We met at the lay-by on Congleton Edge where Eileen Fraser (our leader for the day) talked us through the geology and associated history of the area before we looked at specific locations.

Congleton Edge (SJ868587)

The Romans were the first to take limestone from the area, using it to make mortar. More recently the older limekilns are near the top of the hill, but later ones are nearer the railway in the valley. Before the railway was built the canal was used for transport. Small coal seams were mined for the steel industry in Stoke-on-Trent, but volcanic intrusions and faulting made coal extraction difficult.

The well line is marked by the location of houses and farms. Some of the house names tell of their origins - Limekiln Farm, Beacon House, Millhouse Farm and Brook House.

We walked down to a quarry (SJ870589) in the Chatsworth Grit (cf Teggs Nose above Macclesfield) where the beds dip at 60°. From here we could see the Red Quarry on Bosley Cloud and the glacial sediments on its flanks, which are much unconsolidated. Bosley Cloud is at the apex of a southerly plunging, asymmetric syncline on a large scale anticline. Our next stop was at SJ873592; here too the sediments are unconsolidated. So is the outcrop by the quarry waste or glacial? It is of angular, broken-up material and is the correct height for a glacial deposit.

However, nothing was found that was not local and there is a large quarry just over the top of the hill. So we decided it must be quarry waste that had been tipped over the edge. We then walked a short way along the footpath at the top of the quarry, which is in massive sandstone and by the footpath the bedding is very steep to vertical.

Mow Cop (SJ857574 for parking)

Eileen talked us through the regional picture. Namurian delta systems were coming in from the north, but are the sediments here from the Wales Brabant system to the south? The nearby Roaches are from the south so theory is that the Lower Chatstone is from the south, but the Red Rock above is from the north.

The nose of the Mow Cop anticline is just beneath the castle/folly. The bedding is difficult to see and to interpret in the small quarry though the beds clearly dip and slickensides are present; the faulting pre-dates folding.

Very coarse grained querns were extracted from the quarry as were needle-like barytes, which could still be seen. There are more pebbles here than at nearby Bosley Cloud.

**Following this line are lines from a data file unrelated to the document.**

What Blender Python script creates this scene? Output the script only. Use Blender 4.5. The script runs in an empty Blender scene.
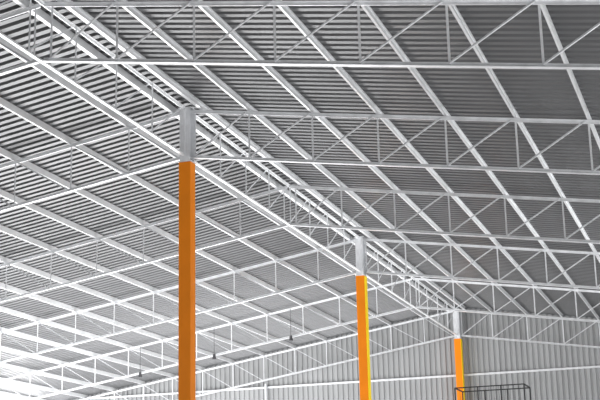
import bpy, math
from mathutils import Vector, Matrix
C = bpy.context.scene.collection
F=1300.0
CAM=Vector((10.72,-24.4,1.6))
ZR=10.72; SL=0.157; S=13.2; W=19.0; PS=1.4; TD=1.08
YC=27.1                      # last column / end truss
YB=-33.0; YE=YC+.35
COLY=(-S,0,S,YC)
TRY=(-6.15,0,S/2,S,19.95,YC)

# ---------- materials ----------
def mat(name, col, rough=.5, metal=0., var=.12, scale=3., emit=None, es=0., streak=None):
    m=bpy.data.materials.new(name); m.use_nodes=True
    n=m.node_tree.nodes; l=m.node_tree.links; b=n['Principled BSDF']
    b.inputs['Roughness'].default_value=rough; b.inputs['Metallic'].default_value=metal
    tc=n.new('ShaderNodeTexCoord'); nz=n.new('ShaderNodeTexNoise'); nz.inputs['Scale'].default_value=scale
    nz.inputs['Detail'].default_value=5
    mp=n.new('ShaderNodeMapping')
    if streak: mp.inputs['Scale'].default_value=streak
    l.new(tc.outputs['Object'],mp.inputs['Vector']); l.new(mp.outputs['Vector'],nz.inputs['Vector'])
    r=n.new('ShaderNodeValToRGB')
    r.color_ramp.elements[0].position=.3; r.color_ramp.elements[1].position=.7
    r.color_ramp.elements[0].color=[c*(1-var) for c in col]+[1]
    r.color_ramp.elements[1].color=[min(1,c*(1+var)) for c in col]+[1]
    l.new(nz.outputs['Fac'],r.inputs['Fac']); l.new(r.outputs['Color'],b.inputs['Base Color'])
    if emit:
        b.inputs['Emission Color'].default_value=list(emit)+[1]; b.inputs['Emission Strength'].default_value=es
    return m
M_ST=mat('galvanised_steel',(.78,.79,.81),.34,.3,.12,4)
M_PU=mat('purlin_steel',(.88,.89,.905),.34,.3,.08,2)
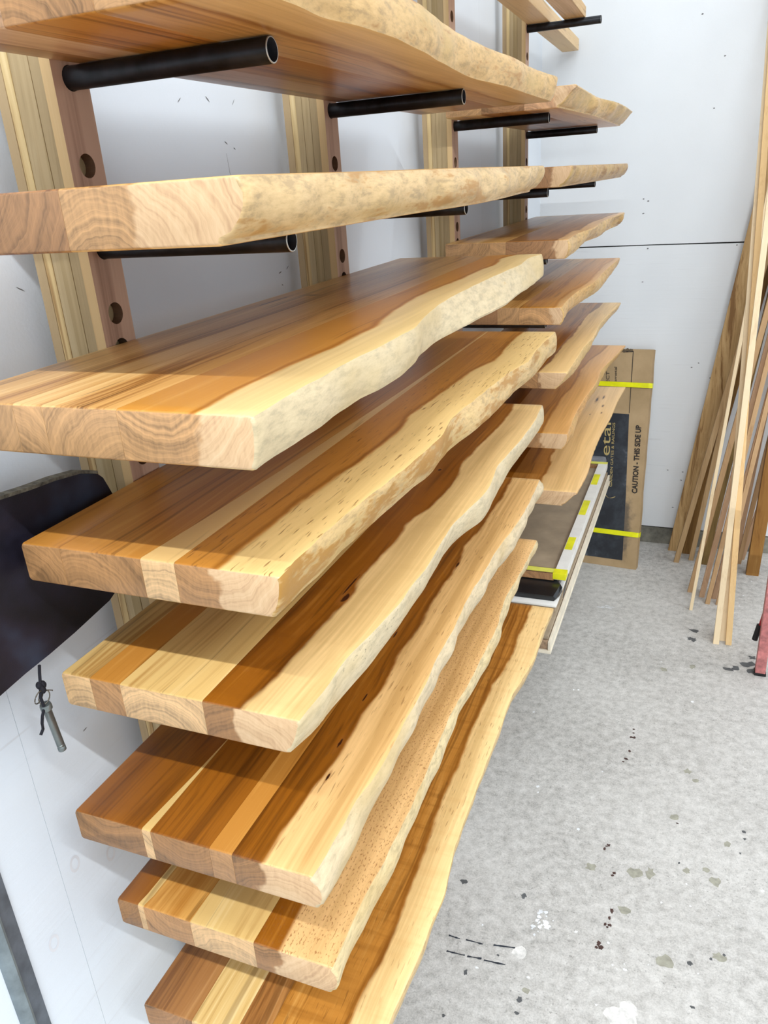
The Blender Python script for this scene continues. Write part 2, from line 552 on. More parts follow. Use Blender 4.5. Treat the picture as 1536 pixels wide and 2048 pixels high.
decals('faint_stain', olives, 0.008, 0.017, ST_OLIVE, 0.0003, seed=10)
decals('pale_patch', [(0.464, 1.471), (0.75, 1.405), (0.735, 1.372)], 0.022, 0.03, ST_PALE, 0.0004, 1.3, 0.9, seed=31, rough=0.2)
decals('brown_drip', drips, 0.0034, 0.0060, ST_BROWN, 0.0006, seed=50)
decals('dark_stain', darks, 0.003, 0.008, ST_DARK, 0.0005, seed=90)
decals('dark_flake', flakes, 0.010, 0.018, ST_DARK, 0.0005, 1.2, 0.9, seed=140, rough=0.5)
decals('white_drip', whites, 0.0022, 0.0052, ST_WHITE, 0.0007, seed=190)
sp = MB()
q = random.Random(5)
for i in range(22):
    sp.add(blob(0.497 + q.gauss(0, 0.013), 1.579 + q.gauss(0, 0.016), q.uniform(0.002, 0.008), 0.0009 + i * 0.00001, 300 + i, 8), [tuple(range(8))])
for i in range(6):
    sp.add(blob(0.425 + i * 0.012, 3.37 + q.gauss(0, .01), 0.012, 0.0012 + i * 0.00001, 340 + i, 8, 1.2, .25), [tuple(range(8))])
part('paint_splash', sp, ST_WHITE, floor, kind='stuff')
stk = MB()
for a, b in [((0.269, 1.459), (0.301, 1.458)), ((0.317, 1.461), (0.364, 1.462)), ((0.277, 1.411), (0.327, 1.414)), ((0.334, 1.414), (0.372, 1.419)), ((0.379, 1.417), (0.436, 1.422)), ((0.392, 1.469), (0.449, 1.479))]:
    n = 6
    up, dn = [], []
    for k in range(n + 1):
        s = k / n
        x, y = a[0] + (b[0] - a[0]) * s, a[1] + (b[1] - a[1]) * s
        w = 0.0026 * q.uniform(.4, 1.2)
        up.append((x, y + w, 0.0008)); dn.append((x, y - w * q.uniform(.6, 1.3), 0.0008))
    stk.add(up + dn[::-1], [tuple(range(2 * n + 2))])
part('black_scuff', stk, plain('black_rubber_scuff', (46, 50, 58), 0.6), floor, kind='stuff')

# ---------------------------------------------------------------- rack posts
PF = 0.0808                       # front plane of the posts
POSTY = [0.8205, 1.524, 2.342, 3.295]
HW = 0.029
TR = 0.0128
LEV = dict(A=2.057, B=1.872, C=1.6934, D=1.5135, E=1.3340, F=1.1460, G=0.9605, H=0.7457, S=0.487, T=2.408)
HOLES = sorted([LEV[k] for k in 'ABCDEFGHST'] + [0.58, 0.665, 0.853, 1.053, 1.24, 1.423, 1.603, 1.748, 1.793, 1.965, 2.146, 2.234, 2.321, 2.50, 2.59])
POST_TOP = 2.9
m_tan = wood('tan_mdf_strip', (186, 164, 136), (168, 146, 118), (200, 180, 152), 11, 'z', contrast=.6, rough=.6)
m_oak = wood('pale_oak_strip', (218, 194, 152), (176, 144, 104), (232, 212, 174), 12, 'z', contrast=1.6, rough=.6)
m_pop = wood('greenish_poplar_strip', (182, 162, 132), (152, 132, 100), (198, 180, 152), 13, 'z', contrast=1.0, rough=.6)
m_pop2 = wood('olive_poplar_strip', (172, 152, 118), (146, 126, 92), (190, 170, 140), 14, 'z', contrast=1.2, rough=.6)
m_map = wood('pale_maple_edge', (222, 192, 150), (196, 160, 118), (232, 208, 172), 15, 'z', contrast=.7, rough=.55)
m_front = wood('pinkish_brown_post_face', (206, 172, 158), (168, 134, 120), (220, 190, 178), 16, 'z', contrast=1.0, rough=.55)
m_hole = plain('bored_hole_wood', (120, 90, 66), 0.8)
LAYERS = [(-0.0050, 0.0092, m_tan), (0.0096, 0.0213, m_oak), (0.0217, 0.0343, m_pop), (0.0347, 0.0503, m_pop2), (0.0507, 0.0656, m_pop)]


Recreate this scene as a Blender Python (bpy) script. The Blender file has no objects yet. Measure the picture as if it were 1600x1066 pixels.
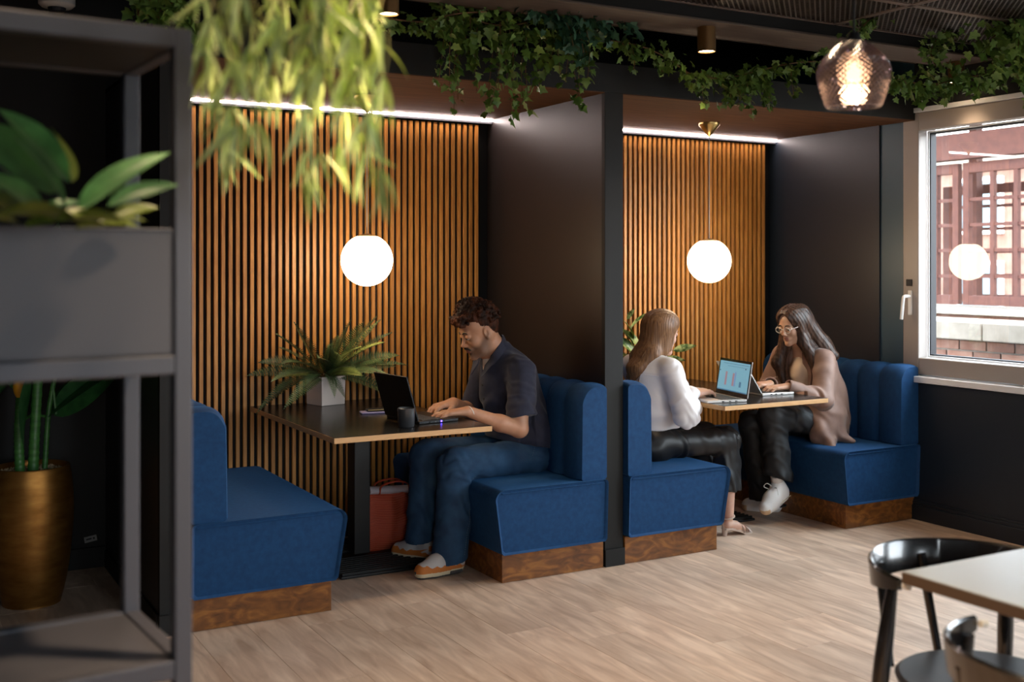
import bpy, bmesh, math, random
import numpy as np
from mathutils import Vector, Matrix, Euler, noise
C = bpy.context.scene
COL = C.collection
PI = math.pi
R = math.radians
random.seed(7)

# ------------------------------------------------------------------ camera, light, exposure
cd = bpy.data.cameras.new('camera')
cam = bpy.data.objects.new('camera', cd); COL.objects.link(cam)
cam.location = (-2.149, -4.612, 1.485)
cam.rotation_euler = (R(90), 0, R(-29.35))
cd.sensor_width = 36; cd.lens = 39.69; cd.shift_y = -0.0744
cd.dof.use_dof = True; cd.dof.focus_distance = 5.7; cd.dof.aperture_fstop = 2.5
C.camera = cam
C.view_settings.view_transform = 'Standard'; C.view_settings.look = 'None'
C.view_settings.exposure = 1.05; C.view_settings.gamma = 1.0; C.view_settings.use_curve_mapping = False
C.cycles.max_bounces = 7; C.cycles.diffuse_bounces = 4; C.cycles.transparent_max_bounces = 16
C.cycles.sample_clamp_indirect = 6.0; C.cycles.caustics_reflective = False; C.cycles.caustics_refractive = False
C.cycles.use_denoising = True

w = bpy.data.worlds.new('sky'); C.world = w; w.use_nodes = True
nt = w.node_tree; nt.nodes.clear()
out = nt.nodes.new('ShaderNodeOutputWorld'); bg = nt.nodes.new('ShaderNodeBackground')
bg.inputs[1].default_value = 10.0
tc = nt.nodes.new('ShaderNodeTexCoord'); sx = nt.nodes.new('ShaderNodeSeparateXYZ')
cr = nt.nodes.new('ShaderNodeValToRGB')
cr.color_ramp.elements[0].position = 0.0; cr.color_ramp.elements[0].color = (.30, .30, .31, 1)
cr.color_ramp.elements[1].position = 0.6; cr.color_ramp.elements[1].color = (.74, .88, 1.0, 1)
e_ = cr.color_ramp.elements.new(0.08); e_.color = (.92, .96, 1.0, 1)
nt.links.new(tc.outputs['Generated'], sx.inputs[0]); nt.links.new(sx.outputs[2], cr.inputs[0])
nt.links.new(cr.outputs[0], bg.inputs[0]); nt.links.new(bg.outputs[0], out.inputs[0])

def light(name, kind, loc, rot, energy, color=(1, 1, 1), **k):
    l = bpy.data.lights.new(name, kind); l.energy = energy; l.color = color
    port = k.pop('portal', False)
    for a, b in k.items(): setattr(l, a, b)
    if port: l.cycles.is_portal = True
    o = bpy.data.objects.new(name, l); COL.objects.link(o); o.location = loc; o.rotation_euler = rot
    return o
# the sun stands behind the building, high up: it reaches the court outside only
light('sun', 'SUN', (0, 0, 9), (R(32), R(-24), 0), 2.2, (1, .93, .84), angle=R(1.2))
WIN = [(-1.35, .09), (-3.25, -1.75), (-5.2, -3.7)]          # windows of the right wall, y ranges
for a, b in WIN:
    light('window_portal', 'AREA', (3.42, (a+b)/2, 1.6), (0, R(90), 0), 1, shape='RECTANGLE', size=1.56, size_y=b-a, portal=True)
for x in (-2.6, -.2, 2.0):
    light('window_portal', 'AREA', (x, -6.92, 1.7), (R(90), 0, 0), 1, shape='RECTANGLE', size=.9, size_y=1.3, portal=True)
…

To finish we had a look at the Old Man of Mow. This is a 65ft high, unquarried stack of rock dating from about 1530. Why? One theory is that it was poor quality stone because it is on the edge of the Mow Cop fault. Another is that it was left to support machinery.

Over towards Biddulph we could see more evidence of historic coal mining.

This was a very interesting day relating the geology to its changing exploitation over time and, therefore, to the presence of settlements. The trip also added to previous MGA trips to Teggs Nose and Bosley Cloud.